[Dedicado a M.J. e I., inestimable soporte moral de mis mañanas laborales]
Esto todavía está a caballo entre la exposición de una filosofía de vida y una declaración de intenciones. ¿Pero no es cierto que pocas cosas nos definen tanto como las intenciones?
Usted puede pensar mal en determinadas circunstancias, ser cauto y prudente. Pero el dicho de pensar mal y acertar habla de un planteamiento general, aconseja una actitud. Y es seguir ese consejo lo que me parece un grave error.
Pensar mal, desconfiar, esperar el engaño, no puede más que perjudicar a quien lo hace. Da igual la casuística, da igual si en la práctica uno acierta o no: siempre se equivoca.
Ese error se paga antes ya de saber el resultado, se paga siempre, día a día, cada vez que uno se cierra, que levanta una barrera delante de él, que se marca un nuevo límite. Se paga cada vez que uno se repliega, molesto, incluso aunque al final resulte tener motivos.
El beneficio puntual de prever la amenaza y acertar no compensa el perjuicio de vivir sospechando, en temor; no compensa lo mucho que la desconfianza nos empequeñece.
¿Ustedes quieren enseñarles a sus hijos a pensar mal, a andarse con ojo, a ser zorros viejos?
Yo no.
Yo lo que quiero es que tengan ganas de vivir y vayan construyendo una vida rica, y creo que pensando mal la estarían empobreciendo. Lo que quiero es que, de partida, tengan un horizonte mental ilimitado, que se atrevan a mirar hacia todos lados, que no tengan más techos que los que de verdad encuentren después de haberlo intentado. Y eso no es posible si uno tiene miedo; y ese curarse en salud no es, en mi opinión, más que otra manifestación (de las muchas que padecemos) del miedo. Quiero que tengan la tranquilidad necesaria para poder disfrutar, y no está más tranquilo el que más se protege; todo lo contrario. Les deseo que tengan la suficiente seguridad en sí mismos como para no necesitar ponerse vendas antes de herirse, como para que no les haga falta defenderse, de entrada, de todos.
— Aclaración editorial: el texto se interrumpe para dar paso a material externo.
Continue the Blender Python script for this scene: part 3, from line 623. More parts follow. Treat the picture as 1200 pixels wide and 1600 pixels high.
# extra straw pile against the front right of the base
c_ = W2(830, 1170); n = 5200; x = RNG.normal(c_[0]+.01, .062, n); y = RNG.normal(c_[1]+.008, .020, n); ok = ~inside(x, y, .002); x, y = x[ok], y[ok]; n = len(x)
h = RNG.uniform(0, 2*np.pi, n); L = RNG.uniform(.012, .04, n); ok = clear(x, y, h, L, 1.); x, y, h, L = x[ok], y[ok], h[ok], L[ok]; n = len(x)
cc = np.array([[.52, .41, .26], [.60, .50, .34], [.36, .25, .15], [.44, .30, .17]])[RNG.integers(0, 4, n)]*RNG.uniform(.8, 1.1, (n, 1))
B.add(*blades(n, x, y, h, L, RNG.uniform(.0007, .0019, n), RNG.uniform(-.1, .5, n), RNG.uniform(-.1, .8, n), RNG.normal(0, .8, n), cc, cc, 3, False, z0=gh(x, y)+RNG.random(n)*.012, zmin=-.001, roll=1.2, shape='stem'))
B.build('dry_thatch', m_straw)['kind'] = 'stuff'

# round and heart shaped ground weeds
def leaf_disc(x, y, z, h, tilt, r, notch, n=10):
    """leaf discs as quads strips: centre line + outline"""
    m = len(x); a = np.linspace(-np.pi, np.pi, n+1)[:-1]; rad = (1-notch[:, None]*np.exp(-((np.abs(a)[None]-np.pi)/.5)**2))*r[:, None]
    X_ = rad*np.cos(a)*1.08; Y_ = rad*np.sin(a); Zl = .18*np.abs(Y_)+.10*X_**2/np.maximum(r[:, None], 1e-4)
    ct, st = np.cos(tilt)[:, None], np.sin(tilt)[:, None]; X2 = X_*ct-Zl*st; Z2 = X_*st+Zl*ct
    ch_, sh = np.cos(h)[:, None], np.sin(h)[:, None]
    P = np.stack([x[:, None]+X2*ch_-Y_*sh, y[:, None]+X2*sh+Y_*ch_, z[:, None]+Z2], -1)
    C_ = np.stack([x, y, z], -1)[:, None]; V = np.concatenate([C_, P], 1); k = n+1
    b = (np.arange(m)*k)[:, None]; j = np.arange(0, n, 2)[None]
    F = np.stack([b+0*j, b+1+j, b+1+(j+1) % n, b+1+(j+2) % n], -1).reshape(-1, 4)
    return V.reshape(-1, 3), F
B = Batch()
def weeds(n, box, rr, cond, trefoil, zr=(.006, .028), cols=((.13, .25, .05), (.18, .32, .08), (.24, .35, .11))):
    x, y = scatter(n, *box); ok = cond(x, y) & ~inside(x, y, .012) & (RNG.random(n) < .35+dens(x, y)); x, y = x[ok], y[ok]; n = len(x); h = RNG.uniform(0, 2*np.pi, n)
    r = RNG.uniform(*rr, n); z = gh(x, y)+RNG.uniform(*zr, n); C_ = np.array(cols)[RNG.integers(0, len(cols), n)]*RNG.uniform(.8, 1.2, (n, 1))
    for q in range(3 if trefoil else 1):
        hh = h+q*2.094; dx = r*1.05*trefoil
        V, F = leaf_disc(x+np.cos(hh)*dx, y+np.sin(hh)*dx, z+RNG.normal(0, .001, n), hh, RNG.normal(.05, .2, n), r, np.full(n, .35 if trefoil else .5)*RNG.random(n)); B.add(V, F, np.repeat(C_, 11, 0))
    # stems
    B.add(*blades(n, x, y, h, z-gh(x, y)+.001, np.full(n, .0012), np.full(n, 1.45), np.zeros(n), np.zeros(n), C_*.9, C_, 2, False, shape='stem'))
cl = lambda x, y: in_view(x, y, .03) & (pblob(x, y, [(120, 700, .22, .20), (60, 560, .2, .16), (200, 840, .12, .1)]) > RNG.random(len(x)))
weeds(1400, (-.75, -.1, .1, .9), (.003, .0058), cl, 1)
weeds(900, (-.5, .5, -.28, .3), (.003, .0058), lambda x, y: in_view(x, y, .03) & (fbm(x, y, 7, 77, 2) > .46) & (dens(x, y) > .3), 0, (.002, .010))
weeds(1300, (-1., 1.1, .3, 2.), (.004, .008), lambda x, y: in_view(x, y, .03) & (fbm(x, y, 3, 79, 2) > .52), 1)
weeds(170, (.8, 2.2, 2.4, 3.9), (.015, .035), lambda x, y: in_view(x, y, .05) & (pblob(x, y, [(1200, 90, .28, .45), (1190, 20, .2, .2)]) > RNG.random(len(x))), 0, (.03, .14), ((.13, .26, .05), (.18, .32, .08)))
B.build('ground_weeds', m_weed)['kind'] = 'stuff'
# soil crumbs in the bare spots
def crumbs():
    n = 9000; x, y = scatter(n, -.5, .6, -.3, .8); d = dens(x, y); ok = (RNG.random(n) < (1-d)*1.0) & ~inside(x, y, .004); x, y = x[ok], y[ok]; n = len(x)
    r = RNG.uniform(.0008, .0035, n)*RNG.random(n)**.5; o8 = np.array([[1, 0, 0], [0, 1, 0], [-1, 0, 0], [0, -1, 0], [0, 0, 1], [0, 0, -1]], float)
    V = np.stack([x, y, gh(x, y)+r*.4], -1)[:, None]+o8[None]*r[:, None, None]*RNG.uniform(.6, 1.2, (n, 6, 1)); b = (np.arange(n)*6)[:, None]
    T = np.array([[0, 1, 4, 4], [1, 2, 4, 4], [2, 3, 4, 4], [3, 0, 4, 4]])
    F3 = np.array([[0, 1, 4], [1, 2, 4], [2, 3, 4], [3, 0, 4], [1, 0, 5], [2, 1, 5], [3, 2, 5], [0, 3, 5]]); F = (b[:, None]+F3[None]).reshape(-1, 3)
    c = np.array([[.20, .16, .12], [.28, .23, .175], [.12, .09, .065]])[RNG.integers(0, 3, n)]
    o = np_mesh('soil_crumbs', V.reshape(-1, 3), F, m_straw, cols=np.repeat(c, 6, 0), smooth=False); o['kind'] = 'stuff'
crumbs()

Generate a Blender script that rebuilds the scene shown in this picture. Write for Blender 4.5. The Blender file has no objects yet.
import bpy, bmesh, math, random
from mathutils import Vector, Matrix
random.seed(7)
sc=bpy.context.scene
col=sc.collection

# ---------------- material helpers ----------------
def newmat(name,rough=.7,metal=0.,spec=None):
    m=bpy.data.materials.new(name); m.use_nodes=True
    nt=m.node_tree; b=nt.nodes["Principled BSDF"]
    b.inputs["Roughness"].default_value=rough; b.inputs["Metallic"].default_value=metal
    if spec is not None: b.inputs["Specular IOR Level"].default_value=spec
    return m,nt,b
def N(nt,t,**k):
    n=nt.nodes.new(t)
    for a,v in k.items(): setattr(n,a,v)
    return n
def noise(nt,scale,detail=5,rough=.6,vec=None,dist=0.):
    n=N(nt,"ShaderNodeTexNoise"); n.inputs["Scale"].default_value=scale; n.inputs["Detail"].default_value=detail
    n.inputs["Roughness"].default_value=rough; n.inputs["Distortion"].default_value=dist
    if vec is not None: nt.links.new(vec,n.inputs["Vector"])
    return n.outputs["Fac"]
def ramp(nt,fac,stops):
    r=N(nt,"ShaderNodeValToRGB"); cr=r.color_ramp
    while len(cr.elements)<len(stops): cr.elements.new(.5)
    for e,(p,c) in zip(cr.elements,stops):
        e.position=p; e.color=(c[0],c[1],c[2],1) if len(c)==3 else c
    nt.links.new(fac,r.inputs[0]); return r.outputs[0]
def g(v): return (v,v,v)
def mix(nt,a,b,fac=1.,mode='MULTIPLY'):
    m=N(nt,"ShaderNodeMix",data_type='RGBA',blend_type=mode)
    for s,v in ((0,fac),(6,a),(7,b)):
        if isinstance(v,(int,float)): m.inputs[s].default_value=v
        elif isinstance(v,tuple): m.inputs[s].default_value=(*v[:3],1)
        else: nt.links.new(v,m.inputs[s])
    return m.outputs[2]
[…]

Lo quiero para mí, que aún tengo mucho que crecer y que aprender, y lo quiero para ellos: disfrutar del camino que vamos a seguir, y decidir, dentro de las propias posibilidades, mi paso y la cara con la que voy a dirigirme a los demás; decidir el tono de mi vida. No quiero que los peores, los obtusos, los mezquinos, que los hay, me marquen el ritmo. El ritmo lo marco yo, y quiero que sea alegre y generoso (para empezar, conmigo mismo, y luego con los demás). Y me gustaría mucho que ellos, mis hijos, por su bien, tuviesen la grandeza de espíritu de esperar sonriendo y aceptar todo lo que se vayan a encontrar, bueno y malo, y lo hiciesen con valentía, convencidos de que sólo uno mismo se rebaja. Y me gustaría que de todo, aun de las decepciones, fuesen capaces de extraer vida. Y para extraerle vida a la vida hay que tener muchas ganas.